There was the bizarre case of prospective voters, most of them blue collar workers, whose finger prints could not be registered biometrically even though the equipment was functioning perfectly. Sympathetic registration officials washed the hands of the unlucky prospective voters with soap but a fat lot of good that did when they tried taking the fingerprints again.


Uhunh! See? That is what happens when you insist on living a caveman’s life in a high-tech age, Jomo: Road and building contractors, factories and other industries have staunchly refused to provide protective gear for the blue collar workers.

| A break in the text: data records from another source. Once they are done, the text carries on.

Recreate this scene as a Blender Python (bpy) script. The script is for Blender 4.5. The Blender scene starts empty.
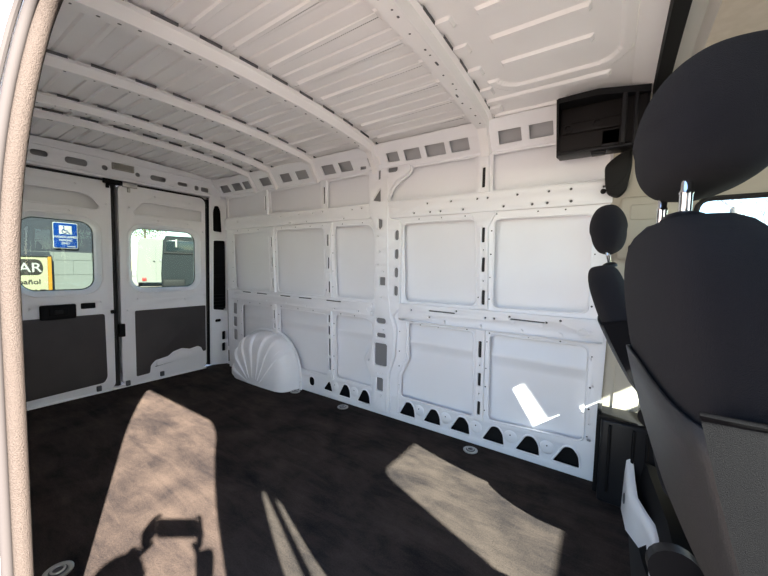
import bpy, bmesh, math, random
from mathutils import Vector, Matrix
random.seed(4)
S = bpy.context.scene
COL = S.collection

# ------------------------------------------------------------------ camera, sky, sun, exposure
def cam_axes(yaw, pitch, roll):
    f = Vector((-math.sin(yaw)*math.cos(pitch), math.cos(yaw)*math.cos(pitch), -math.sin(pitch)))
    r0 = Vector((math.cos(yaw), math.sin(yaw), 0)); d0 = f.cross(r0)
    r = r0*math.cos(roll) + d0*math.sin(roll); d = f.cross(r)
    return r, d, f
CR, CD, CF = cam_axes(math.radians(33.794), math.radians(3.692), math.radians(-1.343))
CAM = Vector((0, -1.094, 1.09))
cam = bpy.data.cameras.new('camera'); camo = bpy.data.objects.new('camera', cam); COL.objects.link(camo)
m = Matrix((CR, -CD, -CF)).transposed().to_4x4(); m.translation = CAM
camo.matrix_world = m
cam.sensor_width = 36; cam.lens = 337.7*36/768; cam.clip_start = 0.005; cam.clip_end = 500
S.camera = camo

SUN_DIR = Vector((-0.7476, 0.3411, -0.5698)).normalized()
w = bpy.data.worlds.new('sky'); S.world = w; w.use_nodes = True
nt = w.node_tree; nt.nodes.clear()
out = nt.nodes.new('ShaderNodeOutputWorld'); bg = nt.nodes.new('ShaderNodeBackground')
sky = nt.nodes.new('ShaderNodeTexSky'); sky.sky_type = 'NISHITA'; sky.sun_disc = False
sky.sun_elevation = math.asin(-SUN_DIR.z); sky.sun_rotation = math.atan2(-SUN_DIR.x, -SUN_DIR.y)
sky.air_density = 1.0; sky.dust_density = .2; sky.ozone_density = 1.0
nt.links.new(sky.outputs[0], bg.inputs[0]); nt.links.new(bg.outputs[0], out.inputs[0])
bg.inputs[1].default_value = 0.62
sl = bpy.data.lights.new('sun', 'SUN'); slo = bpy.data.objects.new('sun', sl); COL.objects.link(slo)
slo.rotation_mode = 'QUATERNION'; slo.rotation_quaternion = SUN_DIR.to_track_quat('-Z', 'Y')
slo.location = (6, -3, 6)
sl.energy = 55.0; sl.angle = math.radians(0.53); sl.color = (1.0, 0.90, 0.77)
S.view_settings.view_transform = 'Standard'; S.view_settings.look = 'None'
S.view_settings.exposure = 0.32; S.view_settings.gamma = 1.0; S.view_settings.use_curve_mapping = False
S.cycles.use_denoising = True
S.cycles.max_bounces = 12; S.cycles.diffuse_bounces = 8; S.cycles.transparent_max_bounces = 16
S.cycles.sample_clamp_indirect = 8

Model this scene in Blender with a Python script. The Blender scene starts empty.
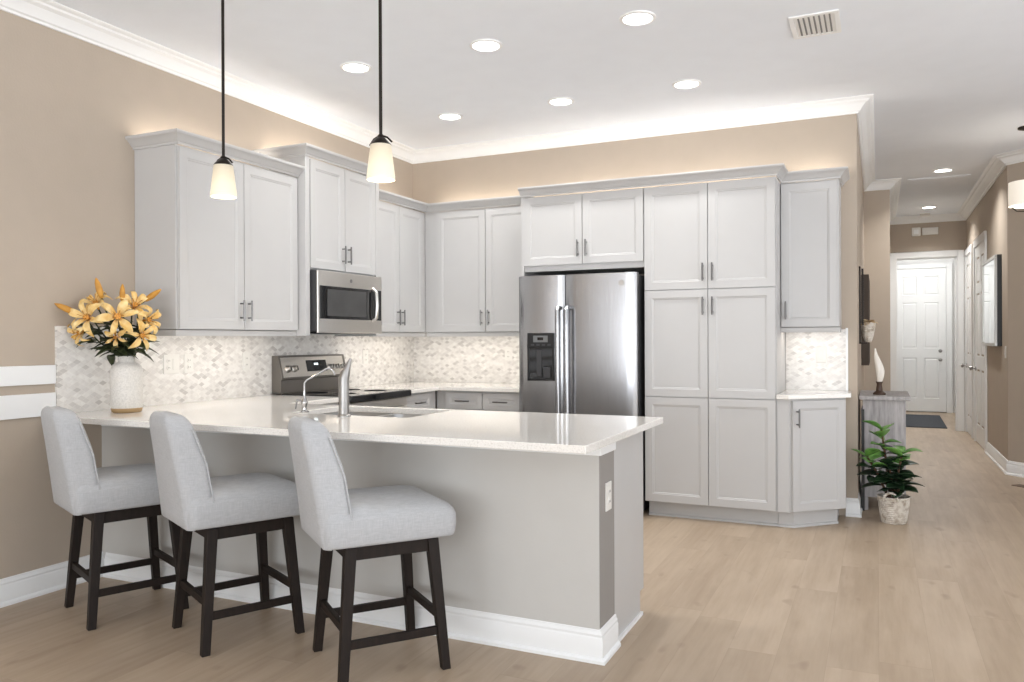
import bpy, bmesh, math, random
from mathutils import Vector, Matrix, Euler
random.seed(7)
S = bpy.context.scene
COL = S.collection
PI = math.pi

# ------------------------------------------------------------------ camera, world, big lights, exposure
F_PX, YAW, PITCH, ROLL, CAM_H = 790.55, 0.4333, -0.0014, 0.0042, 1.2934
cd = bpy.data.cameras.new('camera'); cam = bpy.data.objects.new('camera', cd); COL.objects.link(cam)
cd.sensor_width = 36.0; cd.sensor_fit = 'HORIZONTAL'; cd.lens = 36.0 * F_PX / 1024.0
cd.clip_start = 0.05; cd.clip_end = 200
_f0 = Vector((-math.sin(YAW), math.cos(YAW), 0)); _r = Vector((math.cos(YAW), math.sin(YAW), 0)); _u0 = Vector((0, 0, 1))
_f = _f0 * math.cos(PITCH) + _u0 * math.sin(PITCH); _u = _u0 * math.cos(PITCH) - _f0 * math.sin(PITCH)
_ri = _r * math.cos(ROLL) - _u * math.sin(ROLL); _ui = _r * math.sin(ROLL) + _u * math.cos(ROLL)
m3 = Matrix((_ri, _ui, -_f)).transposed()
cam.matrix_world = Matrix.Translation((0, 0, CAM_H)) @ m3.to_4x4()
S.camera = cam

w = bpy.data.worlds.new('world'); S.world = w; w.use_nodes = True
bg = w.node_tree.nodes['Background']; bg.inputs[1].default_value = 1.0
_nt = w.node_tree; _tc = _nt.nodes.new('ShaderNodeTexCoord'); _sx = _nt.nodes.new('ShaderNodeSeparateXYZ'); _rp = _nt.nodes.new('ShaderNodeMapRange'); _cr = _nt.nodes.new('ShaderNodeValToRGB')
_nt.links.new(_tc.outputs['Generated'], _sx.inputs[0]); _nt.links.new(_sx.outputs[2], _rp.inputs[0]); _rp.inputs[1].default_value = -0.3; _rp.inputs[2].default_value = 0.3
_nt.links.new(_rp.outputs[0], _cr.inputs[0]); _nt.links.new(_cr.outputs[0], bg.inputs[0])
_e = _cr.color_ramp.elements; _e[0].position = 0.40; _e[0].color = (2.4, 2.46, 2.56, 1); _e[1].position = 0.60; _e[1].color = (1.05, 1.08, 1.12, 1)   # brightness added below the horizon to lift the ceiling, soft sky above
S.view_settings.view_transform = 'Standard'; S.view_settings.look = 'None'
S.view_settings.gamma = 1.0; S.view_settings.use_curve_mapping = False
S.view_settings.exposure = 0.62

def area(name, loc, rot, sx, sy, power, color=(1, 1, 1), parent=None, spread=None):
    l = bpy.data.lights.new(name, 'AREA'); l.shape = 'RECTANGLE'; l.size = sx; l.size_y = sy; l.energy = power; l.color = color
    if spread: l.spread = spread
    o = bpy.data.objects.new(name, l); COL.objects.link(o); o.location = loc; o.rotation_euler = rot
    if parent: o.parent = parent
    return o
# daylight through the glazed rear of the living area, behind the camera
area('daylight_rear_window', (-0.4, -4.5, 1.35), (PI / 2 + 0.3, 0, 0), 6.0, 1.5, 120, (0.90, 0.95, 1.0))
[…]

You will often find construction workers chiseling away at metal, concrete, quarry stones and other hard surfaces with their bare hands, and to think that this is millennium number three! Some blue collar workers handle chemicals without wearing gloves. The result of all that: Scarred fingers with no prints.


That this is dehumanizing, unfair and against international labour laws is bad enough but to be well and truly disenfranchised as a result as well...!


Anyhow, all said and done, there should be no need to go to war in December, especially as the procedures for registering all legitimate grievances are well defined. These procedures should be repeatedly harped upon during public education programmes for the benefit of lovers of peace and war mongers alike, between now and December.

If in spite of everything we still insist on having a chaotic and bloody election as we have repeatedly done, let us go ahead and have one beautiful post election war, Jomo. After all, it has taken a Ghanaian to draw a peace plan for burning Syria and his plan is still intact!